> _DATA LINES_:

Begin

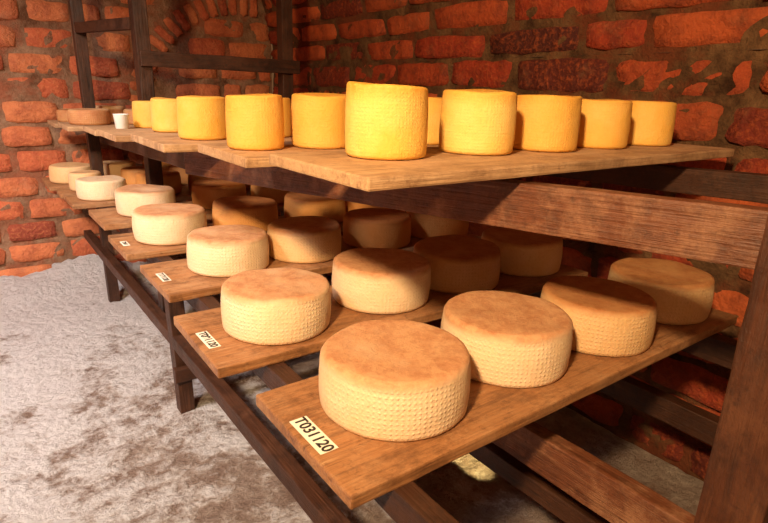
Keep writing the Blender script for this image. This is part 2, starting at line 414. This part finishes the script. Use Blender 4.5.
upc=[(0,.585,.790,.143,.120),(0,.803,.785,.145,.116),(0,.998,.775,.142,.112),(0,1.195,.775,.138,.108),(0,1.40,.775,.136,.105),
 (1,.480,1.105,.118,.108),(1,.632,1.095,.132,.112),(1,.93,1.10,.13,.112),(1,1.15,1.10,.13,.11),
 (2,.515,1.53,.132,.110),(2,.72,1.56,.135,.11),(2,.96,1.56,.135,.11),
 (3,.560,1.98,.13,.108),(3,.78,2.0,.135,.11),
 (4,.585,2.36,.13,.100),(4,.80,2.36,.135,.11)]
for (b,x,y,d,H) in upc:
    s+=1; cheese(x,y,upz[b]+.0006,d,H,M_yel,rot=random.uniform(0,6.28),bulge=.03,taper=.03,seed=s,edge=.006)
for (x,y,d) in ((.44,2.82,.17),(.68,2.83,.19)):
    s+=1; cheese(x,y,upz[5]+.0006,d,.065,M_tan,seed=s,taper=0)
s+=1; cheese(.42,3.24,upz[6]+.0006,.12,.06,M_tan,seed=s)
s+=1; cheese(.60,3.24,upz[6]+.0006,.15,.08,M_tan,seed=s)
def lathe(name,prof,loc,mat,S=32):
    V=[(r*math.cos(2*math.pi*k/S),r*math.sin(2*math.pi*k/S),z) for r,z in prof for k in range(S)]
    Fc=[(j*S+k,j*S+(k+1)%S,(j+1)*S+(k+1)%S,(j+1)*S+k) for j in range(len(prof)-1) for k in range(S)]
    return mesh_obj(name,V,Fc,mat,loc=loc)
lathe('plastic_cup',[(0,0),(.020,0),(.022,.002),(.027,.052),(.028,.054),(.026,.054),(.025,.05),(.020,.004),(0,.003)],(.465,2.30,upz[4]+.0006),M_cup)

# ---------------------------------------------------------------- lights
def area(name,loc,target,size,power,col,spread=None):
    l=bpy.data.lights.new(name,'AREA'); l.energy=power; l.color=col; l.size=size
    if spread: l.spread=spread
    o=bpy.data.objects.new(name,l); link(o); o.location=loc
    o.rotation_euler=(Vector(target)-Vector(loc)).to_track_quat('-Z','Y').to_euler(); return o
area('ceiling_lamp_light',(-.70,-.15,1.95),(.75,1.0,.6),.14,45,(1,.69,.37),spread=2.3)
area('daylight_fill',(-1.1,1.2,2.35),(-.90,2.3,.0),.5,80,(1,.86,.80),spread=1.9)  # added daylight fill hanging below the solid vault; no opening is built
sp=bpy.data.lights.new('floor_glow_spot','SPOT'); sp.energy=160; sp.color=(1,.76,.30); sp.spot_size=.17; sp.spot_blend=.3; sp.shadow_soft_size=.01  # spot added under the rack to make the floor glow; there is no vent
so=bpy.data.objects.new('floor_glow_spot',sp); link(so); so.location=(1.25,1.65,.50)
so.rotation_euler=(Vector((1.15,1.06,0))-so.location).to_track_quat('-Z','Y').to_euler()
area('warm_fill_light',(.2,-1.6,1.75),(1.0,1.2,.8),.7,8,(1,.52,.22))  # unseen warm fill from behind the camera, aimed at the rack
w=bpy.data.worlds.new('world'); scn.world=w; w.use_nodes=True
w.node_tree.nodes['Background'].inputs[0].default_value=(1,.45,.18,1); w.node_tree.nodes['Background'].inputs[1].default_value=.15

End

> _WRITTEN PROBLEM_:
Leave the images out and output the remaining material exactly as it stands.

> _ANSWER BELOW_:
Keep writing the Blender script for this image. This is part 2, starting at line 414. This part finishes the script. Use Blender 4.5.
upc=[(0,.585,.790,.143,.120),(0,.803,.785,.145,.116),(0,.998,.775,.142,.112),(0,1.195,.775,.138,.108),(0,1.40,.775,.136,.105),
 (1,.480,1.105,.118,.108),(1,.632,1.095,.132,.112),(1,.93,1.10,.13,.112),(1,1.15,1.10,.13,.11),
 (2,.515,1.53,.132,.110),(2,.72,1.56,.135,.11),(2,.96,1.56,.135,.11),
 (3,.560,1.98,.13,.108),(3,.78,2.0,.135,.11),
 (4,.585,2.36,.13,.100),(4,.80,2.36,.135,.11)]
for (b,x,y,d,H) in upc:
    s+=1; cheese(x,y,upz[b]+.0006,d,H,M_yel,rot=random.uniform(0,6.28),bulge=.03,taper=.03,seed=s,edge=.006)
for (x,y,d) in ((.44,2.82,.17),(.68,2.83,.19)):
    s+=1; cheese(x,y,upz[5]+.0006,d,.065,M_tan,seed=s,taper=0)
s+=1; cheese(.42,3.24,upz[6]+.0006,.12,.06,M_tan,seed=s)
s+=1; cheese(.60,3.24,upz[6]+.0006,.15,.08,M_tan,seed=s)
def lathe(name,prof,loc,mat,S=32):
    V=[(r*math.cos(2*math.pi*k/S),r*math.sin(2*math.pi*k/S),z) for r,z in prof for k in range(S)]
    Fc=[(j*S+k,j*S+(k+1)%S,(j+1)*S+(k+1)%S,(j+1)*S+k) for j in range(len(prof)-1) for k in range(S)]
    return mesh_obj(name,V,Fc,mat,loc=loc)
lathe('plastic_cup',[(0,0),(.020,0),(.022,.002),(.027,.052),(.028,.054),(.026,.054),(.025,.05),(.020,.004),(0,.003)],(.465,2.30,upz[4]+.0006),M_cup)

# ---------------------------------------------------------------- lights
def area(name,loc,target,size,power,col,spread=None):
    l=bpy.data.lights.new(name,'AREA'); l.energy=power; l.color=col; l.size=size
    if spread: l.spread=spread
    o=bpy.data.objects.new(name,l); link(o); o.location=loc
    o.rotation_euler=(Vector(target)-Vector(loc)).to_track_quat('-Z','Y').to_euler(); return o
area('ceiling_lamp_light',(-.70,-.15,1.95),(.75,1.0,.6),.14,45,(1,.69,.37),spread=2.3)
area('daylight_fill',(-1.1,1.2,2.35),(-.90,2.3,.0),.5,80,(1,.86,.80),spread=1.9)  # added daylight fill hanging below the solid vault; no opening is built
sp=bpy.data.lights.new('floor_glow_spot','SPOT'); sp.energy=160; sp.color=(1,.76,.30); sp.spot_size=.17; sp.spot_blend=.3; sp.shadow_soft_size=.01  # spot added under the rack to make the floor glow; there is no vent
so=bpy.data.objects.new('floor_glow_spot',sp); link(so); so.location=(1.25,1.65,.50)
so.rotation_euler=(Vector((1.15,1.06,0))-so.location).to_track_quat('-Z','Y').to_euler()
area('warm_fill_light',(.2,-1.6,1.75),(1.0,1.2,.8),.7,8,(1,.52,.22))  # unseen warm fill from behind the camera, aimed at the rack
w=bpy.data.worlds.new('world'); scn.world=w; w.use_nodes=True
w.node_tree.nodes['Background'].inputs[0].default_value=(1,.45,.18,1); w.node_tree.nodes['Background'].inputs[1].default_value=.15